Last weekend there was a remarkable conference in the Qatar capital Doha organised by the Palestine Return Centre and supported by the Al-Jazeera Centre for Studies. The conference, which was broadcast on the Al-Jazeera Arabic channel, was attended by delegates who had recently been released from prison in return for the Israeli soldier Gilad Shalit. Their contribution was fascinating and electrifying.

The conference focused on the huge Palestinian diaspora beyond the Gaza Strip, West Bank and those living within the 1948 borders of Israel, including the seven million who live in refugee camps scattered all over the Middle East or indeed all over other parts of the world, such as the significant communities in Brazil and Chile.

One of the primary demands was for the right of return. While this principle is recognised by UN resolutions, the reality is that for 60 years many Palestinians have survived in refugee camps in Jordan, Syria and Lebanon. Many have suffered the political changes across the whole area. One example of this occurred after the US invasion of Iraq, when little or no recognition was given to Palestinian refugees from Iraq. Many were relocated to other countries with the support and co-operation of the UN high commission for refugees, but they were not given the opportunity to return home to Palestine.

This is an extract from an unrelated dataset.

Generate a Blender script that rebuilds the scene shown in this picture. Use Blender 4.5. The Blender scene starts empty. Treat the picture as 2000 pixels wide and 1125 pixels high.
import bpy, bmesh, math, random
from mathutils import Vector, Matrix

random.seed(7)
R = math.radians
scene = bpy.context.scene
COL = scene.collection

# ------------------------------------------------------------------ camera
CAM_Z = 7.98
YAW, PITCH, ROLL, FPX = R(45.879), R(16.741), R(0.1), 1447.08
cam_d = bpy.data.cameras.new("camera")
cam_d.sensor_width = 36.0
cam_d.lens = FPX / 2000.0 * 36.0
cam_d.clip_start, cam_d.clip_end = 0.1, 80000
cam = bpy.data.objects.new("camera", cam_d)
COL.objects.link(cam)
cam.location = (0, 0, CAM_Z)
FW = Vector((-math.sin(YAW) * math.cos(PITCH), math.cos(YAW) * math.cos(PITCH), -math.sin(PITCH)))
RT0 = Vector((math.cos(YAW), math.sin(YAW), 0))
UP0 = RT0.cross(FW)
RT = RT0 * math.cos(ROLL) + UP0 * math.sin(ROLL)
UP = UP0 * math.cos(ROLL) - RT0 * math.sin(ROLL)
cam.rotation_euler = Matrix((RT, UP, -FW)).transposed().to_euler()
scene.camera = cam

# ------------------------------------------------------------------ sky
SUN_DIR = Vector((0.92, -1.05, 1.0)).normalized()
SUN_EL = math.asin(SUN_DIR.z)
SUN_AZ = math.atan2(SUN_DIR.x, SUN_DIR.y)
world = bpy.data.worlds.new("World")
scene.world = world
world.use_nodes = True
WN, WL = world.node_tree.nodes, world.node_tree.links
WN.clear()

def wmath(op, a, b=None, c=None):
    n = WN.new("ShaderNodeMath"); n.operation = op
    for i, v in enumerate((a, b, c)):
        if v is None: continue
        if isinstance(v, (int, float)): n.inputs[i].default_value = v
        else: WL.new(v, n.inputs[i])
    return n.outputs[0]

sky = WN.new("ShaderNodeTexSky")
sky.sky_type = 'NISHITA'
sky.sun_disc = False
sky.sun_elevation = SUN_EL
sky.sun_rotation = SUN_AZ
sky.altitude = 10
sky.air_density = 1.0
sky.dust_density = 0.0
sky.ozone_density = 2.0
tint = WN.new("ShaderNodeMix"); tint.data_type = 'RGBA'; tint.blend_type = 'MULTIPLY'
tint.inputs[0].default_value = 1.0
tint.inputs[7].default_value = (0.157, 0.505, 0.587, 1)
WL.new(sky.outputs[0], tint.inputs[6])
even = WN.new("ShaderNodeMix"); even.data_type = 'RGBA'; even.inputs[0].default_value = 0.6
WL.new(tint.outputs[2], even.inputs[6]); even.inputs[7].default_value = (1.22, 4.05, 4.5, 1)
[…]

Many Palestinian refugees have contributed hugely to the economic success of Middle Eastern and Gulf countries but feel that their identity is constantly under threat. Education in Palestine and in the refugee camps is the responsibility of UN relief and works agency. Conference delegates complained that the history of the Palestinian people and the Nakba was barely taught in the camps, and that the way in which Palestinians were thrown out of their homes in 1948 does not have any kind of international resonance.

Terry Rempel from Exeter University gave a fascinating talk on the right of the refugees to participate in future talks on a durable solution. A brilliant paper was presented by Basheer al-Zoughbi on the role of Count Folke Bernadotte in events of 1948, analysing the way in which the expulsion of Palestinians violated all customary principles of law, amounting to war crimes against a largely unarmed and defenceless people. Count Bernadotte was assassinated in 1948 after he had explained the illegality of what Israel was doing.

Another delegate, Hanin Abou Salem, presented a paper which showed how most of the world had chosen to ignore Palestinian refugees. They are often denied citizenship in the country where they reside but are not recognised as Palestinian citizens either, so over the generations they live a life in limbo. The anger of the people of Palestine imprisoned in Gaza, occupied in the West Bank or living in exile in refugee camps has to be recognised. And any solution cannot be a cosy arrangement between respective governments – it must be a recognition of the human rights of a whole people who were inconveniently “in the way” in 1948. The current hunger strike is one example of of the Palestinian people’s cry for help and support. They are one – in exile, Israel or occupied Palestine.